The Islamic Republic of Iran has some of the largest oil and gas reserves in the world. Current estimates place Iran’s oil reserves at 150 billion barrels and gas reserves at more than 1,192 trillion cubic feet. Despite these abundant reserves, Iran’s production sharply declined after the Iranian Revolution in 1979, and production today is approximately half of the rate of production during the mid-1970s.

The primary reason for Iran’s low production is the lack of private sector investment in its upstream oil and gas sector. After the Iranian Revolution, Iran sought to exclude any foreign involvement from its upstream oil and gas sector, going so far as to prohibit foreign concessions over natural resources in the provisions of the revolutionary constitution.

In the 1990s, Iran’s Ministry of Oil sought to create an arrangement by which foreign investment could be brought into the upstream sector without violating the constitution through “Buyback Contracts,” a type of risk-based service contract.
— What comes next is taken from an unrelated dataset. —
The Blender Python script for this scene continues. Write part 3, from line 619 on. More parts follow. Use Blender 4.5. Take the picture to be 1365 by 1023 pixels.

An outline of the Buyback Contracts is explained below. However, the high risk and low return offered by the Buyback Contracts, combined with increasingly severe international sanctions resulting from Iran’s nuclear program, prevented sustained foreign investment into Iran’s oil and gas sector.

Both of these two problems may soon be resolved. Subject to a final political agreement that has a deadline of June 2015, a preliminary agreement between the P5+1 countries (the United States, the United Kingdom, China, France, Russia, and Germany) and Iran has been reached, and there may soon be a political agreement and the lifting of sanctions. With sanctions lifted, Iran will be able to invite foreign investment and the latest technology to its oil development, and IOCs may finally have to access some of the world’s largest oil and gas reserves. Furthermore, the Buyback Contract regime is reported to be replaced with a new Iran Petroleum Contract (IPC). Combined, these two developments create potentially the biggest opportunity for the oil and gas industry and may even be greater than the opening of Iraq’s oil and gas sector to foreign investment in 2009.